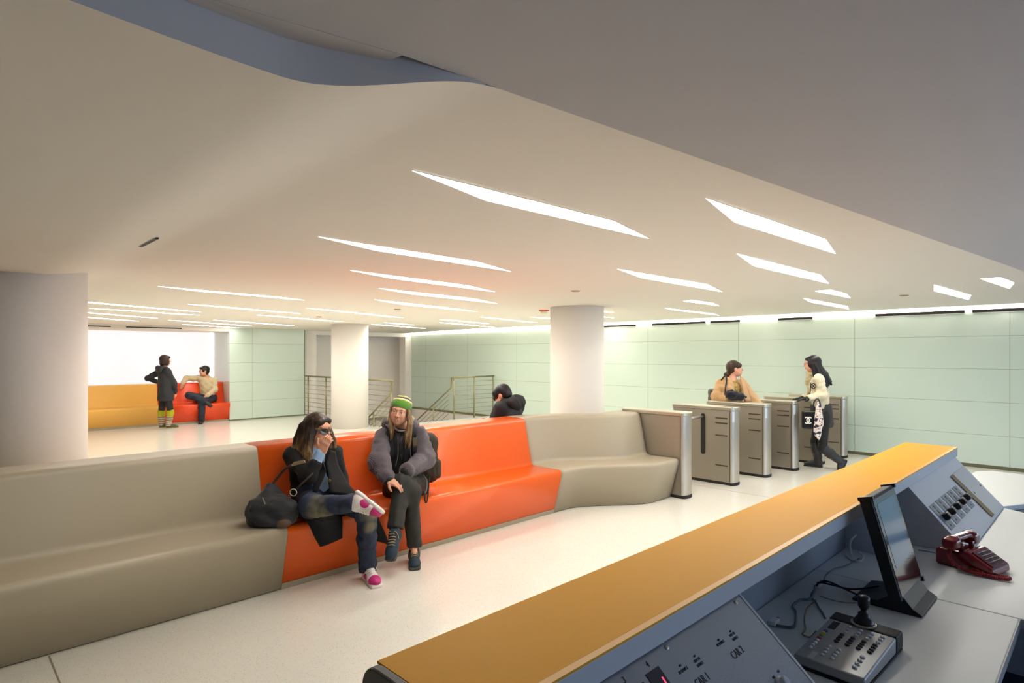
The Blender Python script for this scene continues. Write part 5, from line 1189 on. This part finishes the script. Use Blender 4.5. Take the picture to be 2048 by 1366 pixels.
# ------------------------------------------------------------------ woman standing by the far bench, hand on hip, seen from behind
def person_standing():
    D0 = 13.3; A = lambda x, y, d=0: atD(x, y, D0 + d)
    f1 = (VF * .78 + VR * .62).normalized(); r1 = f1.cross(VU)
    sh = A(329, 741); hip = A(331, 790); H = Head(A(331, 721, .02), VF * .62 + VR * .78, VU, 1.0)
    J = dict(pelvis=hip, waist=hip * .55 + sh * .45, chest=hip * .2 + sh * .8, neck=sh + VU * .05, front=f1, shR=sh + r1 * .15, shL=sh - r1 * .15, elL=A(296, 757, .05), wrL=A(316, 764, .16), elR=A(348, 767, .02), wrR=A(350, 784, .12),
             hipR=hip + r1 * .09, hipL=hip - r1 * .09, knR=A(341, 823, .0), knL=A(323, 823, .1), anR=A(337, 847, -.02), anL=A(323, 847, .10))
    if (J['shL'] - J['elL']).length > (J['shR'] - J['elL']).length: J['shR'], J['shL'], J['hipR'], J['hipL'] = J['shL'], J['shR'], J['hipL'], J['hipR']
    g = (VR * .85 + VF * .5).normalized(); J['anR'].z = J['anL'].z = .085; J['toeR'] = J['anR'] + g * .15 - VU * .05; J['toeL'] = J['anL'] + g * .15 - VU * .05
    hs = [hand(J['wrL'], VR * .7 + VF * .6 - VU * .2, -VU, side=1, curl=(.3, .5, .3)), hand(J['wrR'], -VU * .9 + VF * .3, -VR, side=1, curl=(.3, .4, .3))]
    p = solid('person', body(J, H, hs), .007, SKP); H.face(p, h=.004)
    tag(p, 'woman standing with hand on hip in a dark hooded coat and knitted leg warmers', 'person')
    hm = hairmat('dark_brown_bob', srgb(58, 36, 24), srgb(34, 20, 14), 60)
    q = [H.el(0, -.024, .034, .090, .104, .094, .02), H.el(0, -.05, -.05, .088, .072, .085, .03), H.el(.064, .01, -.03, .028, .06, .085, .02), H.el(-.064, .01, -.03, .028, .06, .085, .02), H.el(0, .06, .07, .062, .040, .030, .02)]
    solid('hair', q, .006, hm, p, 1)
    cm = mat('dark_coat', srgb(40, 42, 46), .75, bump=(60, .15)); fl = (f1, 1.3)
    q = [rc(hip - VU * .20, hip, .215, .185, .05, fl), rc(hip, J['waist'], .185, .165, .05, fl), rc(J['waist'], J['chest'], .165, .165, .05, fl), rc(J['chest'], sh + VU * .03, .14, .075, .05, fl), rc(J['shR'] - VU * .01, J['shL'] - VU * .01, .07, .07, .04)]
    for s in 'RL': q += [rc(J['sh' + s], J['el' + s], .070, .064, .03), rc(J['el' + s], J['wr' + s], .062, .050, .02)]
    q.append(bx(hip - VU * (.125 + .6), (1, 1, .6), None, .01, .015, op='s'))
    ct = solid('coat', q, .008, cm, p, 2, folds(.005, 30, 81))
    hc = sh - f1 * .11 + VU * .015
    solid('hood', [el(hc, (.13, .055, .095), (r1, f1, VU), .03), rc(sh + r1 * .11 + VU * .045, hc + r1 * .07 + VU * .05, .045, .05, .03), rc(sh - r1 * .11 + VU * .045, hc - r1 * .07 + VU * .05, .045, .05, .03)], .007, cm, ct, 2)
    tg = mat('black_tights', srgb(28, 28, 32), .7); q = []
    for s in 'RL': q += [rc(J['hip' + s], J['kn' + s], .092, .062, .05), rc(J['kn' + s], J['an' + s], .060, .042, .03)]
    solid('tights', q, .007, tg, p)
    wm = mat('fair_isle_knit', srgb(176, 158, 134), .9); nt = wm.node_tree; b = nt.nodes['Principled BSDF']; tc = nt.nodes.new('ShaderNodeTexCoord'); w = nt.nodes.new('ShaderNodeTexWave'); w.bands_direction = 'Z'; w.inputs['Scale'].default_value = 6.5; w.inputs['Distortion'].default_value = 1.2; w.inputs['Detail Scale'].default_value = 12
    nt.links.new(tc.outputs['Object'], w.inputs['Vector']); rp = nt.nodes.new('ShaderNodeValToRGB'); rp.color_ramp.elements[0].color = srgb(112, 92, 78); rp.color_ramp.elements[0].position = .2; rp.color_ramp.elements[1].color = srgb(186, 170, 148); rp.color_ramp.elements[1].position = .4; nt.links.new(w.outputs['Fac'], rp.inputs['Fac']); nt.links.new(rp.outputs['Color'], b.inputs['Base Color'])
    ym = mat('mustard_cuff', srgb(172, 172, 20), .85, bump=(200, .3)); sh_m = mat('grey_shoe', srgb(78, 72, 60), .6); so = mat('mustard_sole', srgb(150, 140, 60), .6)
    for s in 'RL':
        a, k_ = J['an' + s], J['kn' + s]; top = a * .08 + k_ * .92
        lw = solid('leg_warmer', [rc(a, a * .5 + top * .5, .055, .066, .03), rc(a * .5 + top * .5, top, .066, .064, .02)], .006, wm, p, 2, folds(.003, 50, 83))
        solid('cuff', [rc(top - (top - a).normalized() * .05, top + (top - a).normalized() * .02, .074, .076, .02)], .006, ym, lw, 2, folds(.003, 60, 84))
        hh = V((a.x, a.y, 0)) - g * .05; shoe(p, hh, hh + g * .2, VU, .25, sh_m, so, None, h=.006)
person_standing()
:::
Set task. Copy out all the data without changing anything, and drop the pictures.

Exercise solution.
The Blender Python script for this scene continues. Write part 5, from line 1189 on. This part finishes the script. Use Blender 4.5. Take the picture to be 2048 by 1366 pixels.
# ------------------------------------------------------------------ woman standing by the far bench, hand on hip, seen from behind
def person_standing():
    D0 = 13.3; A = lambda x, y, d=0: atD(x, y, D0 + d)
    f1 = (VF * .78 + VR * .62).normalized(); r1 = f1.cross(VU)
    sh = A(329, 741); hip = A(331, 790); H = Head(A(331, 721, .02), VF * .62 + VR * .78, VU, 1.0)
    J = dict(pelvis=hip, waist=hip * .55 + sh * .45, chest=hip * .2 + sh * .8, neck=sh + VU * .05, front=f1, shR=sh + r1 * .15, shL=sh - r1 * .15, elL=A(296, 757, .05), wrL=A(316, 764, .16), elR=A(348, 767, .02), wrR=A(350, 784, .12),
             hipR=hip + r1 * .09, hipL=hip - r1 * .09, knR=A(341, 823, .0), knL=A(323, 823, .1), anR=A(337, 847, -.02), anL=A(323, 847, .10))
    if (J['shL'] - J['elL']).length > (J['shR'] - J['elL']).length: J['shR'], J['shL'], J['hipR'], J['hipL'] = J['shL'], J['shR'], J['hipL'], J['hipR']
    g = (VR * .85 + VF * .5).normalized(); J['anR'].z = J['anL'].z = .085; J['toeR'] = J['anR'] + g * .15 - VU * .05; J['toeL'] = J['anL'] + g * .15 - VU * .05
    hs = [hand(J['wrL'], VR * .7 + VF * .6 - VU * .2, -VU, side=1, curl=(.3, .5, .3)), hand(J['wrR'], -VU * .9 + VF * .3, -VR, side=1, curl=(.3, .4, .3))]
    p = solid('person', body(J, H, hs), .007, SKP); H.face(p, h=.004)
    tag(p, 'woman standing with hand on hip in a dark hooded coat and knitted leg warmers', 'person')
    hm = hairmat('dark_brown_bob', srgb(58, 36, 24), srgb(34, 20, 14), 60)
    q = [H.el(0, -.024, .034, .090, .104, .094, .02), H.el(0, -.05, -.05, .088, .072, .085, .03), H.el(.064, .01, -.03, .028, .06, .085, .02), H.el(-.064, .01, -.03, .028, .06, .085, .02), H.el(0, .06, .07, .062, .040, .030, .02)]
    solid('hair', q, .006, hm, p, 1)
    cm = mat('dark_coat', srgb(40, 42, 46), .75, bump=(60, .15)); fl = (f1, 1.3)
    q = [rc(hip - VU * .20, hip, .215, .185, .05, fl), rc(hip, J['waist'], .185, .165, .05, fl), rc(J['waist'], J['chest'], .165, .165, .05, fl), rc(J['chest'], sh + VU * .03, .14, .075, .05, fl), rc(J['shR'] - VU * .01, J['shL'] - VU * .01, .07, .07, .04)]
    for s in 'RL': q += [rc(J['sh' + s], J['el' + s], .070, .064, .03), rc(J['el' + s], J['wr' + s], .062, .050, .02)]
    q.append(bx(hip - VU * (.125 + .6), (1, 1, .6), None, .01, .015, op='s'))
    ct = solid('coat', q, .008, cm, p, 2, folds(.005, 30, 81))
    hc = sh - f1 * .11 + VU * .015
    solid('hood', [el(hc, (.13, .055, .095), (r1, f1, VU), .03), rc(sh + r1 * .11 + VU * .045, hc + r1 * .07 + VU * .05, .045, .05, .03), rc(sh - r1 * .11 + VU * .045, hc - r1 * .07 + VU * .05, .045, .05, .03)], .007, cm, ct, 2)
    tg = mat('black_tights', srgb(28, 28, 32), .7); q = []
    for s in 'RL': q += [rc(J['hip' + s], J['kn' + s], .092, .062, .05), rc(J['kn' + s], J['an' + s], .060, .042, .03)]
    solid('tights', q, .007, tg, p)
    wm = mat('fair_isle_knit', srgb(176, 158, 134), .9); nt = wm.node_tree; b = nt.nodes['Principled BSDF']; tc = nt.nodes.new('ShaderNodeTexCoord'); w = nt.nodes.new('ShaderNodeTexWave'); w.bands_direction = 'Z'; w.inputs['Scale'].default_value = 6.5; w.inputs['Distortion'].default_value = 1.2; w.inputs['Detail Scale'].default_value = 12
    nt.links.new(tc.outputs['Object'], w.inputs['Vector']); rp = nt.nodes.new('ShaderNodeValToRGB'); rp.color_ramp.elements[0].color = srgb(112, 92, 78); rp.color_ramp.elements[0].position = .2; rp.color_ramp.elements[1].color = srgb(186, 170, 148); rp.color_ramp.elements[1].position = .4; nt.links.new(w.outputs['Fac'], rp.inputs['Fac']); nt.links.new(rp.outputs['Color'], b.inputs['Base Color'])
    ym = mat('mustard_cuff', srgb(172, 172, 20), .85, bump=(200, .3)); sh_m = mat('grey_shoe', srgb(78, 72, 60), .6); so = mat('mustard_sole', srgb(150, 140, 60), .6)
    for s in 'RL':
        a, k_ = J['an' + s], J['kn' + s]; top = a * .08 + k_ * .92
        lw = solid('leg_warmer', [rc(a, a * .5 + top * .5, .055, .066, .03), rc(a * .5 + top * .5, top, .066, .064, .02)], .006, wm, p, 2, folds(.003, 50, 83))
        solid('cuff', [rc(top - (top - a).normalized() * .05, top + (top - a).normalized() * .02, .074, .076, .02)], .006, ym, lw, 2, folds(.003, 60, 84))
        hh = V((a.x, a.y, 0)) - g * .05; shoe(p, hh, hh + g * .2, VU, .25, sh_m, so, None, h=.006)
person_standing()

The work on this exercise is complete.